What you are asked to do
From the entries below, copy out every line with "this" in it.

Rows from a 3D scene dataset
***

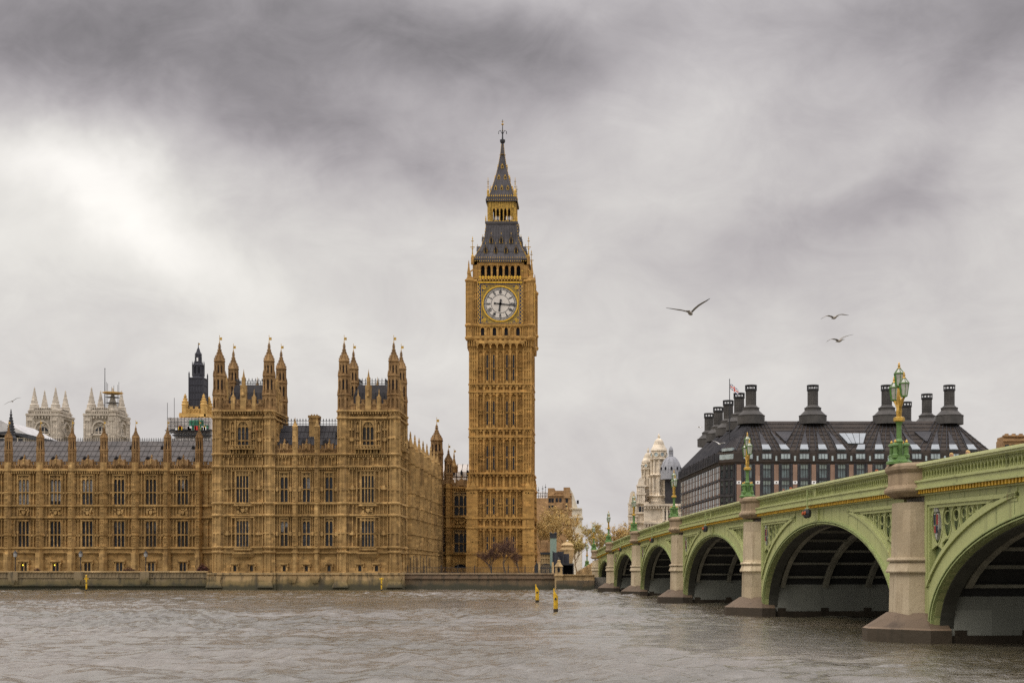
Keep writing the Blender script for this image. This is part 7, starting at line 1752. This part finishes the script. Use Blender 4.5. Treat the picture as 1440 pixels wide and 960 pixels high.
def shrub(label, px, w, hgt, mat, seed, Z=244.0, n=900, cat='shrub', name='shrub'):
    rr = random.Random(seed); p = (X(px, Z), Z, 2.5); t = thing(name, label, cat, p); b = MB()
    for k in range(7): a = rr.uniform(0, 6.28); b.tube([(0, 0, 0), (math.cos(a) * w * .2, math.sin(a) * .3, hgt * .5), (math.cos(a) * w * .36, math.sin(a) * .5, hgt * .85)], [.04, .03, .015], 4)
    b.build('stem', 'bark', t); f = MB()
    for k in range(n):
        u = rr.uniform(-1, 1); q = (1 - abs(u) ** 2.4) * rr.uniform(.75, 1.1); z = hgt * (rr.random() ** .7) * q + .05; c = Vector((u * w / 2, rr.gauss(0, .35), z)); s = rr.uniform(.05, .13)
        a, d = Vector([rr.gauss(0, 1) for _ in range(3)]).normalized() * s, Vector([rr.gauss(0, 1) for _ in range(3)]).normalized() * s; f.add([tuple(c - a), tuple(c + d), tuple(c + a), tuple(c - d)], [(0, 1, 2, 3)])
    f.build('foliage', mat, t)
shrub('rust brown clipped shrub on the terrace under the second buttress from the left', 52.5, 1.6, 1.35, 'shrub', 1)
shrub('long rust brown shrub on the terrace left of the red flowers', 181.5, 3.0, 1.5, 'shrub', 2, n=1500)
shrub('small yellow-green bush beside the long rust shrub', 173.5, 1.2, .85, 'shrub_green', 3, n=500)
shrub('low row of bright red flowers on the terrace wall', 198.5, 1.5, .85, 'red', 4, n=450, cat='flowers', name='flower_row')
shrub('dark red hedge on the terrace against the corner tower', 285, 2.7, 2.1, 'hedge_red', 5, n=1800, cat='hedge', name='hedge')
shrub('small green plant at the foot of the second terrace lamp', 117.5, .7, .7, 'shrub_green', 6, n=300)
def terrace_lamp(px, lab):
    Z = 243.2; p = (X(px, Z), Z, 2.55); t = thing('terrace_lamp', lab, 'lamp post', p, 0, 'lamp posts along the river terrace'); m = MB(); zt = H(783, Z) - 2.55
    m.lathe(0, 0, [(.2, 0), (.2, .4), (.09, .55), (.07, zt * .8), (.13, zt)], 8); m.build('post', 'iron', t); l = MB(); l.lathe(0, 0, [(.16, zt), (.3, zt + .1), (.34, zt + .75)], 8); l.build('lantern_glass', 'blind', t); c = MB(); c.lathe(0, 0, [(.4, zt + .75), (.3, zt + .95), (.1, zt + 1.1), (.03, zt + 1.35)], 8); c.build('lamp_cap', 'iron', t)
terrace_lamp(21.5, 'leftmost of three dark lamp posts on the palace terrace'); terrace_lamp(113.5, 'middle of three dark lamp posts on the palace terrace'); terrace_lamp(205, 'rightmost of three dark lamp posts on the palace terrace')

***

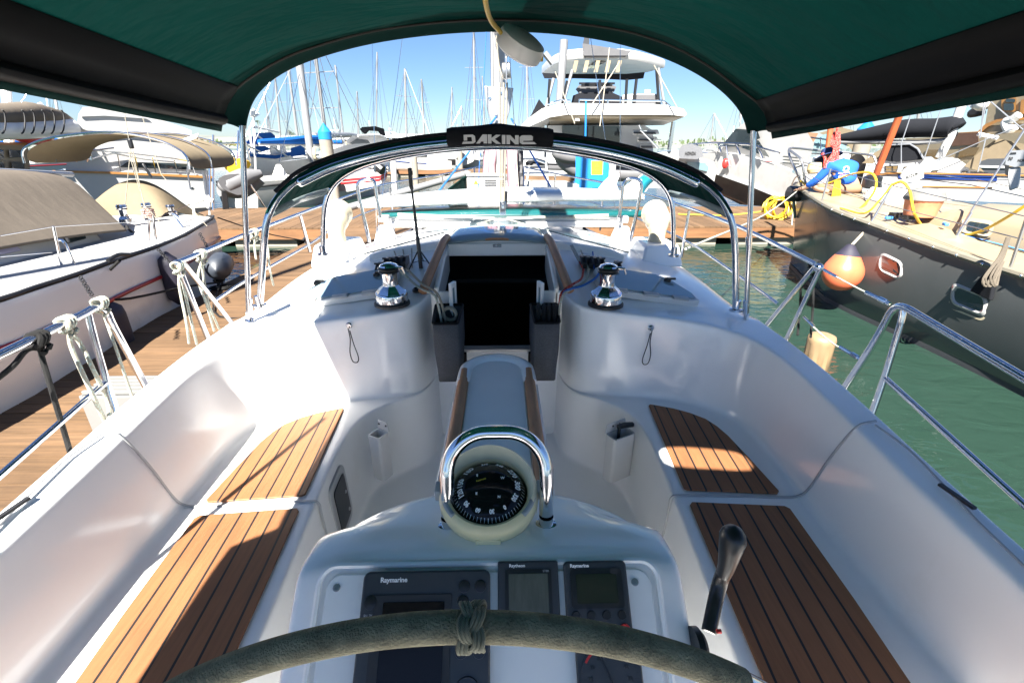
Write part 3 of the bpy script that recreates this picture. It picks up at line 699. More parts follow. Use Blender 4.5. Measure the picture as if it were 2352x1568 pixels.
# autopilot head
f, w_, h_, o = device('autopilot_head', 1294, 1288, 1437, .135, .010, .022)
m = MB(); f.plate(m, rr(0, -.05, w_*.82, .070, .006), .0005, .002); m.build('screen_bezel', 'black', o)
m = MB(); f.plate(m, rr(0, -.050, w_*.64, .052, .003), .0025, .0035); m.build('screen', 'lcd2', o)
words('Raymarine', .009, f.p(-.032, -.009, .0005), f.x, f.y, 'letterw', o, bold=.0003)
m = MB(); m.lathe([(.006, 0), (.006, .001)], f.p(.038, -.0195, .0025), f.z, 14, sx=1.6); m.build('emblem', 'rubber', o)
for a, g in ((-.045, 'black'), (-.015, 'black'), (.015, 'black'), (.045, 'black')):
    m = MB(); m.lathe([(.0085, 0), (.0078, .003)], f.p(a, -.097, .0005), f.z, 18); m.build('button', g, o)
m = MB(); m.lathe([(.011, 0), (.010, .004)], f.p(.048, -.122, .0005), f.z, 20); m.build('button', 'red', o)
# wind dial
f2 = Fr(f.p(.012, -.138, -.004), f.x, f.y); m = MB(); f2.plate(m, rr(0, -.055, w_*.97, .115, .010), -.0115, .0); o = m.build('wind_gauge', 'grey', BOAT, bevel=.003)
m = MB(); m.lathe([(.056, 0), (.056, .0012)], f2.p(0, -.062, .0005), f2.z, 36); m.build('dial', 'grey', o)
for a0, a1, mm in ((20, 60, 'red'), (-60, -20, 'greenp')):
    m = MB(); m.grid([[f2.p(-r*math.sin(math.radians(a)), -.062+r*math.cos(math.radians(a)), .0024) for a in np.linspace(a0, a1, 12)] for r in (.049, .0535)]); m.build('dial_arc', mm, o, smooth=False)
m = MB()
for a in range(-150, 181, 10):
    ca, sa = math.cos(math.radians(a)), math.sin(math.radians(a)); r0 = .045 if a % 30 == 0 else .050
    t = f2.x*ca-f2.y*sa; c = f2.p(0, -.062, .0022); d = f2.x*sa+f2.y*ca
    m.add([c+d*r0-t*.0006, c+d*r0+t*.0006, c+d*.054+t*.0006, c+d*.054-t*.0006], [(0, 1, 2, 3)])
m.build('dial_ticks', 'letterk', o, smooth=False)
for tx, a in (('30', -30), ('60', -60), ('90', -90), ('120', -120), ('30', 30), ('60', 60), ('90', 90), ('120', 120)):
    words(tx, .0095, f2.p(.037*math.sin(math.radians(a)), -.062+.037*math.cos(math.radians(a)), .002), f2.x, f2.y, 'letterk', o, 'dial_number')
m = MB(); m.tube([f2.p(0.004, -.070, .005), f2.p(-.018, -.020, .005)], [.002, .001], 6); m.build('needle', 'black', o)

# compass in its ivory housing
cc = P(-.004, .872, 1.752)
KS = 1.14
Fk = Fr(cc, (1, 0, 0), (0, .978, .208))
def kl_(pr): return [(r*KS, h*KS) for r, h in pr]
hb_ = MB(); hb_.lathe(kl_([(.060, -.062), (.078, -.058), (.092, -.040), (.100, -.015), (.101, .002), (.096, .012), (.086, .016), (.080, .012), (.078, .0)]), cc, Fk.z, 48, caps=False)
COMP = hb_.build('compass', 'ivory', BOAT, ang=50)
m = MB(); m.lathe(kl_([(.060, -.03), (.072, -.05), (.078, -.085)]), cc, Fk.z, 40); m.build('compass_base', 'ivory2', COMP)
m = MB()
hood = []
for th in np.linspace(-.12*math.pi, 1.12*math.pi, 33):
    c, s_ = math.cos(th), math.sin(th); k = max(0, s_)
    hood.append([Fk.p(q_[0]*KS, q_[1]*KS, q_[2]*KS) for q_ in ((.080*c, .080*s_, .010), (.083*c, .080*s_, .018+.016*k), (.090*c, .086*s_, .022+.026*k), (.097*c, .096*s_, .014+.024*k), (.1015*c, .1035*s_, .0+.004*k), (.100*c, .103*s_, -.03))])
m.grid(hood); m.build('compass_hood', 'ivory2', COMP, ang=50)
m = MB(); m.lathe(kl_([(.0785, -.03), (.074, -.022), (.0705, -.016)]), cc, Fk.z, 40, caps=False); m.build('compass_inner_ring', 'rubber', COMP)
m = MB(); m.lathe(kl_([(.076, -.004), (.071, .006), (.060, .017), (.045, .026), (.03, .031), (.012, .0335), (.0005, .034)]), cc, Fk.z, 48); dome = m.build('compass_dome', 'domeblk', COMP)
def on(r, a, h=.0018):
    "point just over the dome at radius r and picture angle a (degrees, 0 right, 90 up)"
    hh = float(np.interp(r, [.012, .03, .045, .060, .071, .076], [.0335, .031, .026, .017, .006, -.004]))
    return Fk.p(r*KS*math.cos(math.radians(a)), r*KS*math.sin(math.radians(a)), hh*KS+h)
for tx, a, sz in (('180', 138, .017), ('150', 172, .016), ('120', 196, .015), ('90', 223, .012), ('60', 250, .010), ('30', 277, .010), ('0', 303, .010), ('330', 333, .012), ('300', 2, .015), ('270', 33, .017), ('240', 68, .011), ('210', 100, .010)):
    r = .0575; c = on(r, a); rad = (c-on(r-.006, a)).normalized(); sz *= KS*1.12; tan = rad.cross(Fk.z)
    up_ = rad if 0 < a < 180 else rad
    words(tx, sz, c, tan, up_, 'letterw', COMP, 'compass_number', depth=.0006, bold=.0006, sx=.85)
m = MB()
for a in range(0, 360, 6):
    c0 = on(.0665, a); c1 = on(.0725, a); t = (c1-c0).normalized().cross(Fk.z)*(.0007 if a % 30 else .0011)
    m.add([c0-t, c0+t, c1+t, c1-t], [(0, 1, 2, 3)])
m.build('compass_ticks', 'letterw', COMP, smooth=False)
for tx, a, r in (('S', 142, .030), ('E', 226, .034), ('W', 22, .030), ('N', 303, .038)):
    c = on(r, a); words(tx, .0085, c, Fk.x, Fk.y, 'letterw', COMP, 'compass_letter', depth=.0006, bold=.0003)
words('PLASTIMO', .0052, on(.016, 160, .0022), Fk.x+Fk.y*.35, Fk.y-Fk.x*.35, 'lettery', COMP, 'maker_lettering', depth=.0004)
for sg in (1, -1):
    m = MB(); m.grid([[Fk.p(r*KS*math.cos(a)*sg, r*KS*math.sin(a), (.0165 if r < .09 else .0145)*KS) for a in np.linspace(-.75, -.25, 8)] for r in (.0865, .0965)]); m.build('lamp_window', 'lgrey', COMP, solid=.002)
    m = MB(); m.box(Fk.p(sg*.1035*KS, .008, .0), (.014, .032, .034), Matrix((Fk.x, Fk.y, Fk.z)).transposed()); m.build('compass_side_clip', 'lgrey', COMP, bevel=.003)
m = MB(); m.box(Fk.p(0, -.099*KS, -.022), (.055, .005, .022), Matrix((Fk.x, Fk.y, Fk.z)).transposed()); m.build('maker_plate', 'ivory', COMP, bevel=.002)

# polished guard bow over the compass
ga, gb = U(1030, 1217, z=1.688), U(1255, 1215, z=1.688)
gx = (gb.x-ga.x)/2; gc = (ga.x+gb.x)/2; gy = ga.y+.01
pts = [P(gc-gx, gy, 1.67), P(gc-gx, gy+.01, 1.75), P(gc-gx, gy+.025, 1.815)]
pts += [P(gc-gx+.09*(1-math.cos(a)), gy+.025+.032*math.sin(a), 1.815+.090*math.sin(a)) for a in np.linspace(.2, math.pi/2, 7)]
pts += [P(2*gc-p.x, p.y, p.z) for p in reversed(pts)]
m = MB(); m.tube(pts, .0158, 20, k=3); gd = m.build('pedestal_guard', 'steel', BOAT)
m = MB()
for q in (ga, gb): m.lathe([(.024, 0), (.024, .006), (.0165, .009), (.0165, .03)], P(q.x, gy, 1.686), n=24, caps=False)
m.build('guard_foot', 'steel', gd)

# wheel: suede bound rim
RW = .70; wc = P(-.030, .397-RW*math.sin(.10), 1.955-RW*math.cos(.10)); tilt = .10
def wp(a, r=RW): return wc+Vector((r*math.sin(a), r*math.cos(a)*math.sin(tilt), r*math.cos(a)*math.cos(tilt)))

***

Full solution
Keep writing the Blender script for this image. This is part 7, starting at line 1752. This part finishes the script. Use Blender 4.5. Treat the picture as 1440 pixels wide and 960 pixels high.
Write part 3 of the bpy script that recreates this picture. It picks up at line 699. More parts follow. Use Blender 4.5. Measure the picture as if it were 2352x1568 pixels.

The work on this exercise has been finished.